[Data records]
────────────────────
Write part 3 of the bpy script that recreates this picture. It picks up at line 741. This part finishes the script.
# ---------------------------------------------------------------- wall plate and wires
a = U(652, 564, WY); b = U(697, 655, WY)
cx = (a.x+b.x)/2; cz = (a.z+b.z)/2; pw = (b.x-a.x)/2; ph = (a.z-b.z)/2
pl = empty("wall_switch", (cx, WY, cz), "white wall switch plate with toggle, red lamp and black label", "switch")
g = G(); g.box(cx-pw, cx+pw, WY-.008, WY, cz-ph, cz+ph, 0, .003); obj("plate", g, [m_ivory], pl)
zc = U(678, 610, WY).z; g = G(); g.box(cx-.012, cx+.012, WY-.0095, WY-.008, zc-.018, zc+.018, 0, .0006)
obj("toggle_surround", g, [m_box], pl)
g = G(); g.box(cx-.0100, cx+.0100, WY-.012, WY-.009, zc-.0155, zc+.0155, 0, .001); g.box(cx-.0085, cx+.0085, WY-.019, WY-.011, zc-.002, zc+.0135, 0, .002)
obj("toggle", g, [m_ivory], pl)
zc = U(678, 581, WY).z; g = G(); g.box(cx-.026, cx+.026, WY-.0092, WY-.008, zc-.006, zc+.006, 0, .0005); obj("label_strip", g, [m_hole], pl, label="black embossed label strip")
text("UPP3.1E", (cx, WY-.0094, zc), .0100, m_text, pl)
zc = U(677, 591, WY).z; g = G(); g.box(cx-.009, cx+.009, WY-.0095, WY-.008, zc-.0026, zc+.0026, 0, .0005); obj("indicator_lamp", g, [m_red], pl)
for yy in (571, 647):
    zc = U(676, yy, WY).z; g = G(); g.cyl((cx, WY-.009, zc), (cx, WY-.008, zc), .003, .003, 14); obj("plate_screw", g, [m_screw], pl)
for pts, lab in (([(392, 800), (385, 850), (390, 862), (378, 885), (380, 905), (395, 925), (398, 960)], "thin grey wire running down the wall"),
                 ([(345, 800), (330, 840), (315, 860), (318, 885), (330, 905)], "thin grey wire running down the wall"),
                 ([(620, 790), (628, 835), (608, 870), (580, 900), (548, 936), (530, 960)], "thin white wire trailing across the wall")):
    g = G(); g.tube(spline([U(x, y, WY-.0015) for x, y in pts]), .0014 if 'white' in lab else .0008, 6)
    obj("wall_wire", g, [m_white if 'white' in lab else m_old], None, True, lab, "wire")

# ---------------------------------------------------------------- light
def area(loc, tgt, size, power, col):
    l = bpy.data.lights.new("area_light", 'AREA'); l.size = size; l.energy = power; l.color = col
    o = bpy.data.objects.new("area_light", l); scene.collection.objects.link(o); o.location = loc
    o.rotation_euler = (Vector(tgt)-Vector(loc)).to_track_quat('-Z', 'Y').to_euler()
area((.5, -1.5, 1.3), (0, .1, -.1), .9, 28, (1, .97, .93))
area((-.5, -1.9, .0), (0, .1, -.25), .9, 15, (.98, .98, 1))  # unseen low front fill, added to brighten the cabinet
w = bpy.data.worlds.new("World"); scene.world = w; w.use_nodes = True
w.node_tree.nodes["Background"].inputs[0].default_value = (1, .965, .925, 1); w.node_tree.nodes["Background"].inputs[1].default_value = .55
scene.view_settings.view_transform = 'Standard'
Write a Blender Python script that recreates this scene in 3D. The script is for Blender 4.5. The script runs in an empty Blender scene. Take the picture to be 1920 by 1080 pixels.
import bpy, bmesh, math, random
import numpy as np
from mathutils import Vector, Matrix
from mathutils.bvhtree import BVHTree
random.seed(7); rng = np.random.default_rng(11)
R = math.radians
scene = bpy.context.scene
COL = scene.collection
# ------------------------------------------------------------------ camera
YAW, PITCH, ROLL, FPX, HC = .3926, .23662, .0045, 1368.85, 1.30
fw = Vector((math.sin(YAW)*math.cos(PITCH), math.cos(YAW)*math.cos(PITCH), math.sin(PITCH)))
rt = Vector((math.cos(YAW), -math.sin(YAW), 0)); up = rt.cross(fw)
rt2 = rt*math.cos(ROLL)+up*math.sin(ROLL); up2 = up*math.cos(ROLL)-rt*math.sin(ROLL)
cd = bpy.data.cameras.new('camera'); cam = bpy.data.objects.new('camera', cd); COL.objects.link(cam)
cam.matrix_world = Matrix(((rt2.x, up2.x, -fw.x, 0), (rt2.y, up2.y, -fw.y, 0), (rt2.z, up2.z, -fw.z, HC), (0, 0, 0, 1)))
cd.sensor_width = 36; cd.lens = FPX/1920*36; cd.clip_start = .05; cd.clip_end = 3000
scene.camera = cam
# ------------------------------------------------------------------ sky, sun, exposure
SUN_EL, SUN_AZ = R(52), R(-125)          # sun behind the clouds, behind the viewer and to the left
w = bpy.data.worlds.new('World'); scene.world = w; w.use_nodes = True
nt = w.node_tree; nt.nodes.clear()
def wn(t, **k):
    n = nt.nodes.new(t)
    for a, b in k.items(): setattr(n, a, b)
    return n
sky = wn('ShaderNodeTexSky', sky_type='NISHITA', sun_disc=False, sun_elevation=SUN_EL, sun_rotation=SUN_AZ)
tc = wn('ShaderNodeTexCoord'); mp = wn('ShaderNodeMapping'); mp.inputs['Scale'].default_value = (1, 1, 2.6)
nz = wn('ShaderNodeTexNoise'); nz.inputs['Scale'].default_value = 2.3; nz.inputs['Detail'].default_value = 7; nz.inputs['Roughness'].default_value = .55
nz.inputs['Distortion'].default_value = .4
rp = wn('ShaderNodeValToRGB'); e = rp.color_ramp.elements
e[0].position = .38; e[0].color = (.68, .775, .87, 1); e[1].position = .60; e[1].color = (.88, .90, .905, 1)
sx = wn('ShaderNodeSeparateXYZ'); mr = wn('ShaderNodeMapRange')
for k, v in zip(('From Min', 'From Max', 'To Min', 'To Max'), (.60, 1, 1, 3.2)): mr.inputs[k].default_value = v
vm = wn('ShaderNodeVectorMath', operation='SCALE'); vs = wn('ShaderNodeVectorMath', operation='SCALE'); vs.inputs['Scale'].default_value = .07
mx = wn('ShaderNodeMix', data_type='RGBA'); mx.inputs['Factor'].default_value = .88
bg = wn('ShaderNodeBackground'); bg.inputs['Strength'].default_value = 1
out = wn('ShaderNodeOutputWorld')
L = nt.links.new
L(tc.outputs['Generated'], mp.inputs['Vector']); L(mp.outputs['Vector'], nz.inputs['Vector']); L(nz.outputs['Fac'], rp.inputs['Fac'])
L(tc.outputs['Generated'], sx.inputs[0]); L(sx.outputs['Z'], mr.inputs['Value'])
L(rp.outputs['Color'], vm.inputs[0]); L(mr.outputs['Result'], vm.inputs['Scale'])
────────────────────
▸ **EXERCISE**:
Reproduce the data in full, exactly as presented.

▸ **THE ANSWER**:
Write part 3 of the bpy script that recreates this picture. It picks up at line 741. This part finishes the script.
# ---------------------------------------------------------------- wall plate and wires
a = U(652, 564, WY); b = U(697, 655, WY)
cx = (a.x+b.x)/2; cz = (a.z+b.z)/2; pw = (b.x-a.x)/2; ph = (a.z-b.z)/2
pl = empty("wall_switch", (cx, WY, cz), "white wall switch plate with toggle, red lamp and black label", "switch")
g = G(); g.box(cx-pw, cx+pw, WY-.008, WY, cz-ph, cz+ph, 0, .003); obj("plate", g, [m_ivory], pl)
zc = U(678, 610, WY).z; g = G(); g.box(cx-.012, cx+.012, WY-.0095, WY-.008, zc-.018, zc+.018, 0, .0006)
obj("toggle_surround", g, [m_box], pl)
g = G(); g.box(cx-.0100, cx+.0100, WY-.012, WY-.009, zc-.0155, zc+.0155, 0, .001); g.box(cx-.0085, cx+.0085, WY-.019, WY-.011, zc-.002, zc+.0135, 0, .002)
obj("toggle", g, [m_ivory], pl)
zc = U(678, 581, WY).z; g = G(); g.box(cx-.026, cx+.026, WY-.0092, WY-.008, zc-.006, zc+.006, 0, .0005); obj("label_strip", g, [m_hole], pl, label="black embossed label strip")
text("UPP3.1E", (cx, WY-.0094, zc), .0100, m_text, pl)
zc = U(677, 591, WY).z; g = G(); g.box(cx-.009, cx+.009, WY-.0095, WY-.008, zc-.0026, zc+.0026, 0, .0005); obj("indicator_lamp", g, [m_red], pl)
for yy in (571, 647):
    zc = U(676, yy, WY).z; g = G(); g.cyl((cx, WY-.009, zc), (cx, WY-.008, zc), .003, .003, 14); obj("plate_screw", g, [m_screw], pl)
for pts, lab in (([(392, 800), (385, 850), (390, 862), (378, 885), (380, 905), (395, 925), (398, 960)], "thin grey wire running down the wall"),
                 ([(345, 800), (330, 840), (315, 860), (318, 885), (330, 905)], "thin grey wire running down the wall"),
                 ([(620, 790), (628, 835), (608, 870), (580, 900), (548, 936), (530, 960)], "thin white wire trailing across the wall")):
    g = G(); g.tube(spline([U(x, y, WY-.0015) for x, y in pts]), .0014 if 'white' in lab else .0008, 6)
    obj("wall_wire", g, [m_white if 'white' in lab else m_old], None, True, lab, "wire")

# ---------------------------------------------------------------- light
def area(loc, tgt, size, power, col):
    l = bpy.data.lights.new("area_light", 'AREA'); l.size = size; l.energy = power; l.color = col
    o = bpy.data.objects.new("area_light", l); scene.collection.objects.link(o); o.location = loc
    o.rotation_euler = (Vector(tgt)-Vector(loc)).to_track_quat('-Z', 'Y').to_euler()
area((.5, -1.5, 1.3), (0, .1, -.1), .9, 28, (1, .97, .93))
area((-.5, -1.9, .0), (0, .1, -.25), .9, 15, (.98, .98, 1))  # unseen low front fill, added to brighten the cabinet
w = bpy.data.worlds.new("World"); scene.world = w; w.use_nodes = True
w.node_tree.nodes["Background"].inputs[0].default_value = (1, .965, .925, 1); w.node_tree.nodes["Background"].inputs[1].default_value = .55
scene.view_settings.view_transform = 'Standard'
Write a Blender Python script that recreates this scene in 3D. The script is for Blender 4.5. The script runs in an empty Blender scene. Take the picture to be 1920 by 1080 pixels.
import bpy, bmesh, math, random
import numpy as np
from mathutils import Vector, Matrix
from mathutils.bvhtree import BVHTree
random.seed(7); rng = np.random.default_rng(11)
R = math.radians
scene = bpy.context.scene
COL = scene.collection
# ------------------------------------------------------------------ camera
YAW, PITCH, ROLL, FPX, HC = .3926, .23662, .0045, 1368.85, 1.30
fw = Vector((math.sin(YAW)*math.cos(PITCH), math.cos(YAW)*math.cos(PITCH), math.sin(PITCH)))
rt = Vector((math.cos(YAW), -math.sin(YAW), 0)); up = rt.cross(fw)
rt2 = rt*math.cos(ROLL)+up*math.sin(ROLL); up2 = up*math.cos(ROLL)-rt*math.sin(ROLL)
cd = bpy.data.cameras.new('camera'); cam = bpy.data.objects.new('camera', cd); COL.objects.link(cam)
cam.matrix_world = Matrix(((rt2.x, up2.x, -fw.x, 0), (rt2.y, up2.y, -fw.y, 0), (rt2.z, up2.z, -fw.z, HC), (0, 0, 0, 1)))
cd.sensor_width = 36; cd.lens = FPX/1920*36; cd.clip_start = .05; cd.clip_end = 3000
scene.camera = cam
# ------------------------------------------------------------------ sky, sun, exposure
SUN_EL, SUN_AZ = R(52), R(-125)          # sun behind the clouds, behind the viewer and to the left
w = bpy.data.worlds.new('World'); scene.world = w; w.use_nodes = True
nt = w.node_tree; nt.nodes.clear()
def wn(t, **k):
    n = nt.nodes.new(t)
    for a, b in k.items(): setattr(n, a, b)
    return n
sky = wn('ShaderNodeTexSky', sky_type='NISHITA', sun_disc=False, sun_elevation=SUN_EL, sun_rotation=SUN_AZ)
tc = wn('ShaderNodeTexCoord'); mp = wn('ShaderNodeMapping'); mp.inputs['Scale'].default_value = (1, 1, 2.6)
nz = wn('ShaderNodeTexNoise'); nz.inputs['Scale'].default_value = 2.3; nz.inputs['Detail'].default_value = 7; nz.inputs['Roughness'].default_value = .55
nz.inputs['Distortion'].default_value = .4
rp = wn('ShaderNodeValToRGB'); e = rp.color_ramp.elements
e[0].position = .38; e[0].color = (.68, .775, .87, 1); e[1].position = .60; e[1].color = (.88, .90, .905, 1)
sx = wn('ShaderNodeSeparateXYZ'); mr = wn('ShaderNodeMapRange')
for k, v in zip(('From Min', 'From Max', 'To Min', 'To Max'), (.60, 1, 1, 3.2)): mr.inputs[k].default_value = v
vm = wn('ShaderNodeVectorMath', operation='SCALE'); vs = wn('ShaderNodeVectorMath', operation='SCALE'); vs.inputs['Scale'].default_value = .07
mx = wn('ShaderNodeMix', data_type='RGBA'); mx.inputs['Factor'].default_value = .88
bg = wn('ShaderNodeBackground'); bg.inputs['Strength'].default_value = 1
out = wn('ShaderNodeOutputWorld')
L = nt.links.new
L(tc.outputs['Generated'], mp.inputs['Vector']); L(mp.outputs['Vector'], nz.inputs['Vector']); L(nz.outputs['Fac'], rp.inputs['Fac'])
L(tc.outputs['Generated'], sx.inputs[0]); L(sx.outputs['Z'], mr.inputs['Value'])
L(rp.outputs['Color'], vm.inputs[0]); L(mr.outputs['Result'], vm.inputs['Scale'])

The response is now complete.